Inglaterra no quería jugar, y España no quería arriesgar, confiada en que el paso de los minutos validase el día más de descanso que había tenido por jugar su semifinal el martes. El partido, así las cosas, necesitaba que ocurriese algo. Lo que fuera, algo que agitase las cosas en cualquier dirección. Y lo que ocurrió fue que Rodrigo se marchó llorando al vestuario, lesionado, y el faro de España se quedó sin luz. En su lugar apareció Zubimendi, en otra demostración más de que, si falla el titular, aquí juega el suplente. Sin más. Pero claro, en el caso del mejor mediocentro del mundo, la baja podía ser más grave.
No dio tiempo a reflexionar mucho sobre ello pues a los dos minutos llamaron a la puerta los niños con el ímpetu de quien quiere jugar a la pelota en el parque. La cogió Lamine en su banda, tiró la diagonal hacia dentro amagando con la cintura, atrajo la basculación de los ingleses y descargó, justo a tiempo, para la llegada de Nico, que cruzó abajo, imposible para Pickford y sus florituras. Pudo sentenciar Olmo un minuto después, con Inglaterra grogui, pero el caso es que lo que necesitaba el partido, ya había ocurrido, y encima había sido bueno para España.

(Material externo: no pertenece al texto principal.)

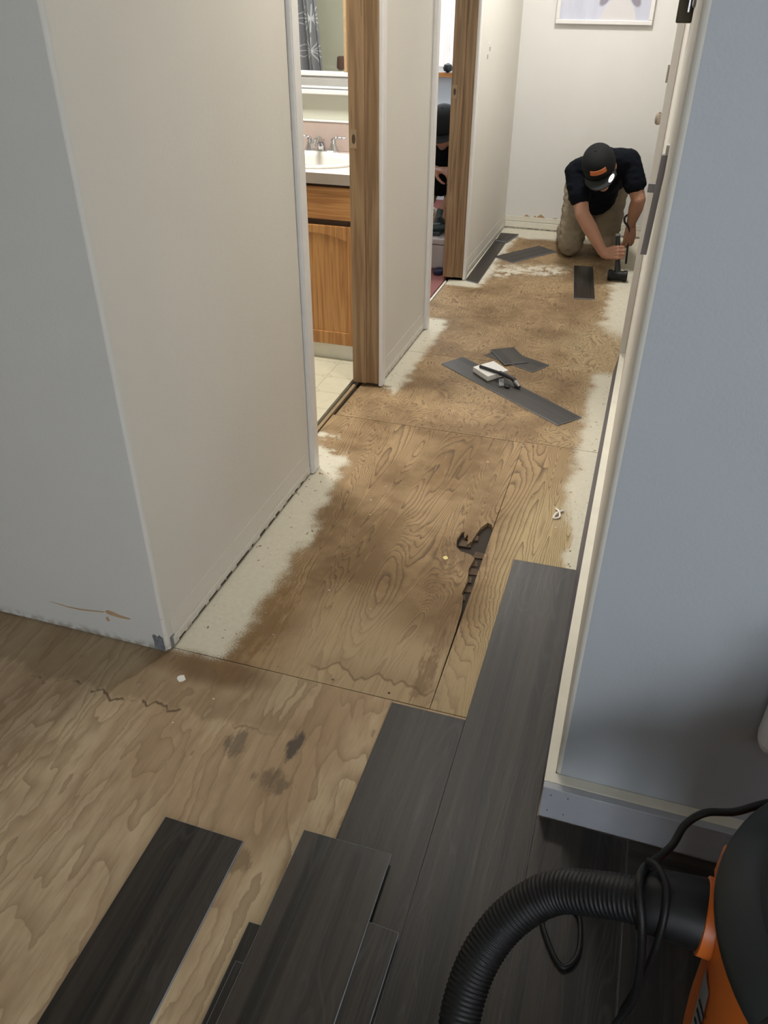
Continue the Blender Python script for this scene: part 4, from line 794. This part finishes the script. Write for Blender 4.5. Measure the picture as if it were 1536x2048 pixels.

Ya por delante, la selección, claro, empezó a jugar más suelta y mereció sentencia. Quitó Southgate a Kane, inmóvil, pero el cambio que le dio la vuelta al partido fue la entrada de Palmer. En una mala salida a la presión de Cucurella, Inglaterra armó su mejor ataque y un disparo incontestable del futbolista del Chelsea igualó el partido a falta de 20 minutos, ya con Oyarzabal por Morata en el campo. Pero esta España es mucha España. Agarró de nuevo la pelota, tranquilizó al personal y fue acumulando ocasiones hasta que Cucurella, un catalán que vive en Londres, encontró a Oyarzabal, un vasco sin complejos, para poner el punto y final a una preciosa historia de amor por el fútbol y por la vida. La vida de todos para todos. La vida en España.